Callooh, callay – oh, fabulous day! I actually get to feature something that is NOT Marvel or Star Wars-related! In fact, this new Otani Oniji as Yakko Edobei figure is about as far as you can get from those properties. Don’t get me wrong, I LOVES me my SW and Marvel, but variety is the spice of life as they say, and this Table Museum series from figma is one of the most unique action figure lines going right now. Furthermore, this new figure, based off of Sharaku’s most famous woodblock print, might just be my favorite in the series.

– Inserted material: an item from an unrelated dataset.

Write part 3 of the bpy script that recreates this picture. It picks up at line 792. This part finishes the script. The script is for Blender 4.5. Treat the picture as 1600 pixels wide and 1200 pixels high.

At first thought, seminal art works, such as “The Scream,” “David,” and “The Thinker” might not seem like prime ground to develop super-posable action figures, but figma has certainly taken the idea and run with it. I had admired the line as a spectator until the release of “The Scream,” but because the execution was so well done, and the plastic realization is so unique against the backdrop of the rest of my collection, I just had to have it. Fast forward to today, and I am still catching up with the rest of the line, but it is my goal to be a completist going forward. While the sculptures make more sense from a direct translation standpoint, I am actually digging these painting/drawing/prints even more due to the unique work that is being done in bringing them from 2-D to 3-D.

This new piece, based on the art of Sharaku (actual name and identity never confirmed), might be the least known to western audiences compared to the previous offerings, but even if you never knew the name, you have likely seen this print before. Otani Oniji as Yakko Edobei is probably one of the most famous pieces of Japanese art ever and is a pivotal piece in terms of how that aesthetic has permeated western popular culture. Noh theatre was BIG in the Edo period of Japan, the woodblock prints by Sharaku highlighted actors from a few different theaters. This particular work was part of the “first period”  set of about 30 prints and was created in 1794. The thing is, this was created in a fashion that would now consider popular art as, this is a woodblock print, and the prints were sold to celebrate the popular theatre of the time. Popular art becomes fine, and now becomes action figure. What a time to be alive.

Now, recreating an iconic work of art based on a single pose is, while not simple, pretty straightforward. However, this being figma, you just know there is going to be more to it, and indeed there is. Of course, you get the full Otani figure to perfectly recreate the look of the block print, and you even get a framed backdrop to complete the background of said print. However, you also get a stand, several different hands, sheathed swords, unsheathed swords, and even a completely different upper body.

This second body is the one that is really the “poser” for anything  beyond the iconic and somewhat odd pose. For this, the arms are actually in the sleeves of the robes, so once you swap everything out, you can actually have the figure wield the swords and stand in action positions. This is an interesting addition, but, seeing how this is based off of an actor in a Noh play role, the further expansion of the possibilities can just help illustrate scenes from the play. The thing to note is here is that the second upper body is significantly smaller than the other one. However, it fits the lower body more proportionately. This is likely due to the skewed perspective of the print itself, and to recreate the theatre poses, a more human proportion is used here. That is some pretty snazzy thought in the realization of this figure, so kudos once again to Good Smile.

What a great figure of a very cool overall figma series. I really admire this Table Museum line, and all of the figures make very interesting additions to the collection, but can also be great conversation pieces for, well, tables, or work desks or any other place. This figure is still available from Ami Ami, and I highly recommend it.